Collected data:
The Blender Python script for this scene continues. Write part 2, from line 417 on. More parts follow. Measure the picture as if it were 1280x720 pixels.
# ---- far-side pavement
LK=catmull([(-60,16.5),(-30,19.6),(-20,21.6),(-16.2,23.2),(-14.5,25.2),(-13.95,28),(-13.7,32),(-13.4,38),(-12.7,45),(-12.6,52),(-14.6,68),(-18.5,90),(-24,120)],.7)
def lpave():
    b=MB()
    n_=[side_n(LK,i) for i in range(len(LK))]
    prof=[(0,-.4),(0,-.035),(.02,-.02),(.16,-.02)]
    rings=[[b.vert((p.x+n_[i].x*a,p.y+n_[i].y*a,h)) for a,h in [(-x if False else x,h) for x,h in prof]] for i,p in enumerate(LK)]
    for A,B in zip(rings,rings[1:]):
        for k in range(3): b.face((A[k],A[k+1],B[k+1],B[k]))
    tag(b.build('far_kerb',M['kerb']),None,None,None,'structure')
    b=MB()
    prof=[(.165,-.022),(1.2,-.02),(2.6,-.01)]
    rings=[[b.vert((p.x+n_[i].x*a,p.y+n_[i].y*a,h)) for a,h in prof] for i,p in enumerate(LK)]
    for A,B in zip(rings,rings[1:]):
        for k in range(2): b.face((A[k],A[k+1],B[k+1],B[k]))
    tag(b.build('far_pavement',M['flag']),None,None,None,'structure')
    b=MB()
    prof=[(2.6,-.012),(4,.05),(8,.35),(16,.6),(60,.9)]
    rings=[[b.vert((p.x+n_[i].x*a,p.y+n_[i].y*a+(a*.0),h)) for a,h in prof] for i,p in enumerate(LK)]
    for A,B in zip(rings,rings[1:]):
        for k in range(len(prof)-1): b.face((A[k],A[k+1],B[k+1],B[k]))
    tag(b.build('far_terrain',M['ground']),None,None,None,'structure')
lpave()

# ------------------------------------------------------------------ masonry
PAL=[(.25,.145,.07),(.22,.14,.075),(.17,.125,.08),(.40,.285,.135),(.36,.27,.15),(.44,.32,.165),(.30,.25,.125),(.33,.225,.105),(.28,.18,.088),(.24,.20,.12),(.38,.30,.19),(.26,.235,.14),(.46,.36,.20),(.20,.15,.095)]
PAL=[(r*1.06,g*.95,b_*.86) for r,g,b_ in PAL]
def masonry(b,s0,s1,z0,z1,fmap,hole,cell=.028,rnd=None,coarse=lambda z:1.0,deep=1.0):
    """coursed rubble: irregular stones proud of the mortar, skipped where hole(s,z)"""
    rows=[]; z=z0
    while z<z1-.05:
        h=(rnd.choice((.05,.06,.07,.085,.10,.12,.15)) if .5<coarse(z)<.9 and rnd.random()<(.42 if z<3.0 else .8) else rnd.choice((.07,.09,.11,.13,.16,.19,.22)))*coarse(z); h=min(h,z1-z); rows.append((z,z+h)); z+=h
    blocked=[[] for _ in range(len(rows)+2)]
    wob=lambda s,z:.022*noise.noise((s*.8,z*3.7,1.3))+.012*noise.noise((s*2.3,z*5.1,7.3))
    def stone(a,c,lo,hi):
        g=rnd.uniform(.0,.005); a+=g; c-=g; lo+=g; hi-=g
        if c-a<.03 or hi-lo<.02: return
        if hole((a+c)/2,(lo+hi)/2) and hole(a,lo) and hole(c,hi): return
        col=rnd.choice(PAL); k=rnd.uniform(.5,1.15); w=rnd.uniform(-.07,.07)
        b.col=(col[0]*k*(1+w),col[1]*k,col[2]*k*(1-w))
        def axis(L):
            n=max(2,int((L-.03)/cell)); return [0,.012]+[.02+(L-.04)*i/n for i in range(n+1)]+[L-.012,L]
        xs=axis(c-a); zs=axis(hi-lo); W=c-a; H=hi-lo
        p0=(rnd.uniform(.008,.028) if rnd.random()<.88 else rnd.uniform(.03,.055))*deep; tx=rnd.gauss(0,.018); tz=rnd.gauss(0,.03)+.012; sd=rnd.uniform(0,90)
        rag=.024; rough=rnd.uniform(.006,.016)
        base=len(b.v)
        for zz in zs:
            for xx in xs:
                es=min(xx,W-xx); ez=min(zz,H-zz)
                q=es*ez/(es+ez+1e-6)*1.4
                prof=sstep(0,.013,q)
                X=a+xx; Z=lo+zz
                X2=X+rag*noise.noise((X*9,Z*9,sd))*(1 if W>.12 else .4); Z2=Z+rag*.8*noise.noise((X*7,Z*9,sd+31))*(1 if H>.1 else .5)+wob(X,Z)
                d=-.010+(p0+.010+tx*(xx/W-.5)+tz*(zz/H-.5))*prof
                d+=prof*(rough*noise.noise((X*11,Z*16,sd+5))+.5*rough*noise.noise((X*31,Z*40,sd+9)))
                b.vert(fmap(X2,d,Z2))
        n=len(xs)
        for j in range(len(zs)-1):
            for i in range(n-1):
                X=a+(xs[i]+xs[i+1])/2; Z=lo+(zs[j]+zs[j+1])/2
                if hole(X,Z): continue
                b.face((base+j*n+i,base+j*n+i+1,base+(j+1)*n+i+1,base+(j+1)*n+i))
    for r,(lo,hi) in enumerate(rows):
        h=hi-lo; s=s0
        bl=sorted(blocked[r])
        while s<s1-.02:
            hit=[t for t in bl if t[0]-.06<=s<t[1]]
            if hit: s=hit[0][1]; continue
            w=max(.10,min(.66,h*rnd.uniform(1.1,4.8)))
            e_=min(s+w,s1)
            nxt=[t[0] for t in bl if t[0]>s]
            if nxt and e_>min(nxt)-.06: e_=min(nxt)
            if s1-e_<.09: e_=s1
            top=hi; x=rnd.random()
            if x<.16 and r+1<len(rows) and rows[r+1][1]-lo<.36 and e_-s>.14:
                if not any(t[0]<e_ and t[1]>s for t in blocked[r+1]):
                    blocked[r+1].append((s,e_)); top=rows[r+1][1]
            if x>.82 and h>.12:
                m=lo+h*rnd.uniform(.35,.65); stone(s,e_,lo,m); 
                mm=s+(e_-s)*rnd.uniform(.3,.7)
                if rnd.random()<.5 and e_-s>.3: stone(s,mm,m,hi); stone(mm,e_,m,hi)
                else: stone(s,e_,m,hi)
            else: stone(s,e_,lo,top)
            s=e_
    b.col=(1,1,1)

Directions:
Return the full listing, character for character.

Reply:
The Blender Python script for this scene continues. Write part 2, from line 417 on. More parts follow. Measure the picture as if it were 1280x720 pixels.
# ---- far-side pavement
LK=catmull([(-60,16.5),(-30,19.6),(-20,21.6),(-16.2,23.2),(-14.5,25.2),(-13.95,28),(-13.7,32),(-13.4,38),(-12.7,45),(-12.6,52),(-14.6,68),(-18.5,90),(-24,120)],.7)
def lpave():
    b=MB()
    n_=[side_n(LK,i) for i in range(len(LK))]
    prof=[(0,-.4),(0,-.035),(.02,-.02),(.16,-.02)]
    rings=[[b.vert((p.x+n_[i].x*a,p.y+n_[i].y*a,h)) for a,h in [(-x if False else x,h) for x,h in prof]] for i,p in enumerate(LK)]
    for A,B in zip(rings,rings[1:]):
        for k in range(3): b.face((A[k],A[k+1],B[k+1],B[k]))
    tag(b.build('far_kerb',M['kerb']),None,None,None,'structure')
    b=MB()
    prof=[(.165,-.022),(1.2,-.02),(2.6,-.01)]
    rings=[[b.vert((p.x+n_[i].x*a,p.y+n_[i].y*a,h)) for a,h in prof] for i,p in enumerate(LK)]
    for A,B in zip(rings,rings[1:]):
        for k in range(2): b.face((A[k],A[k+1],B[k+1],B[k]))
    tag(b.build('far_pavement',M['flag']),None,None,None,'structure')
    b=MB()
    prof=[(2.6,-.012),(4,.05),(8,.35),(16,.6),(60,.9)]
    rings=[[b.vert((p.x+n_[i].x*a,p.y+n_[i].y*a+(a*.0),h)) for a,h in prof] for i,p in enumerate(LK)]
    for A,B in zip(rings,rings[1:]):
        for k in range(len(prof)-1): b.face((A[k],A[k+1],B[k+1],B[k]))
    tag(b.build('far_terrain',M['ground']),None,None,None,'structure')
lpave()

# ------------------------------------------------------------------ masonry
PAL=[(.25,.145,.07),(.22,.14,.075),(.17,.125,.08),(.40,.285,.135),(.36,.27,.15),(.44,.32,.165),(.30,.25,.125),(.33,.225,.105),(.28,.18,.088),(.24,.20,.12),(.38,.30,.19),(.26,.235,.14),(.46,.36,.20),(.20,.15,.095)]
PAL=[(r*1.06,g*.95,b_*.86) for r,g,b_ in PAL]
def masonry(b,s0,s1,z0,z1,fmap,hole,cell=.028,rnd=None,coarse=lambda z:1.0,deep=1.0):
    """coursed rubble: irregular stones proud of the mortar, skipped where hole(s,z)"""
    rows=[]; z=z0
    while z<z1-.05:
        h=(rnd.choice((.05,.06,.07,.085,.10,.12,.15)) if .5<coarse(z)<.9 and rnd.random()<(.42 if z<3.0 else .8) else rnd.choice((.07,.09,.11,.13,.16,.19,.22)))*coarse(z); h=min(h,z1-z); rows.append((z,z+h)); z+=h
    blocked=[[] for _ in range(len(rows)+2)]
    wob=lambda s,z:.022*noise.noise((s*.8,z*3.7,1.3))+.012*noise.noise((s*2.3,z*5.1,7.3))
    def stone(a,c,lo,hi):
        g=rnd.uniform(.0,.005); a+=g; c-=g; lo+=g; hi-=g
        if c-a<.03 or hi-lo<.02: return
        if hole((a+c)/2,(lo+hi)/2) and hole(a,lo) and hole(c,hi): return
        col=rnd.choice(PAL); k=rnd.uniform(.5,1.15); w=rnd.uniform(-.07,.07)
        b.col=(col[0]*k*(1+w),col[1]*k,col[2]*k*(1-w))
        def axis(L):
            n=max(2,int((L-.03)/cell)); return [0,.012]+[.02+(L-.04)*i/n for i in range(n+1)]+[L-.012,L]
        xs=axis(c-a); zs=axis(hi-lo); W=c-a; H=hi-lo
        p0=(rnd.uniform(.008,.028) if rnd.random()<.88 else rnd.uniform(.03,.055))*deep; tx=rnd.gauss(0,.018); tz=rnd.gauss(0,.03)+.012; sd=rnd.uniform(0,90)
        rag=.024; rough=rnd.uniform(.006,.016)
        base=len(b.v)
        for zz in zs:
            for xx in xs:
                es=min(xx,W-xx); ez=min(zz,H-zz)
                q=es*ez/(es+ez+1e-6)*1.4
                prof=sstep(0,.013,q)
                X=a+xx; Z=lo+zz
                X2=X+rag*noise.noise((X*9,Z*9,sd))*(1 if W>.12 else .4); Z2=Z+rag*.8*noise.noise((X*7,Z*9,sd+31))*(1 if H>.1 else .5)+wob(X,Z)
                d=-.010+(p0+.010+tx*(xx/W-.5)+tz*(zz/H-.5))*prof
                d+=prof*(rough*noise.noise((X*11,Z*16,sd+5))+.5*rough*noise.noise((X*31,Z*40,sd+9)))
                b.vert(fmap(X2,d,Z2))
        n=len(xs)
        for j in range(len(zs)-1):
            for i in range(n-1):
                X=a+(xs[i]+xs[i+1])/2; Z=lo+(zs[j]+zs[j+1])/2
                if hole(X,Z): continue
                b.face((base+j*n+i,base+j*n+i+1,base+(j+1)*n+i+1,base+(j+1)*n+i))
    for r,(lo,hi) in enumerate(rows):
        h=hi-lo; s=s0
        bl=sorted(blocked[r])
        while s<s1-.02:
            hit=[t for t in bl if t[0]-.06<=s<t[1]]
            if hit: s=hit[0][1]; continue
            w=max(.10,min(.66,h*rnd.uniform(1.1,4.8)))
            e_=min(s+w,s1)
            nxt=[t[0] for t in bl if t[0]>s]
            if nxt and e_>min(nxt)-.06: e_=min(nxt)
            if s1-e_<.09: e_=s1
            top=hi; x=rnd.random()
            if x<.16 and r+1<len(rows) and rows[r+1][1]-lo<.36 and e_-s>.14:
                if not any(t[0]<e_ and t[1]>s for t in blocked[r+1]):
                    blocked[r+1].append((s,e_)); top=rows[r+1][1]
            if x>.82 and h>.12:
                m=lo+h*rnd.uniform(.35,.65); stone(s,e_,lo,m); 
                mm=s+(e_-s)*rnd.uniform(.3,.7)
                if rnd.random()<.5 and e_-s>.3: stone(s,mm,m,hi); stone(mm,e_,m,hi)
                else: stone(s,e_,m,hi)
            else: stone(s,e_,lo,top)
            s=e_
    b.col=(1,1,1)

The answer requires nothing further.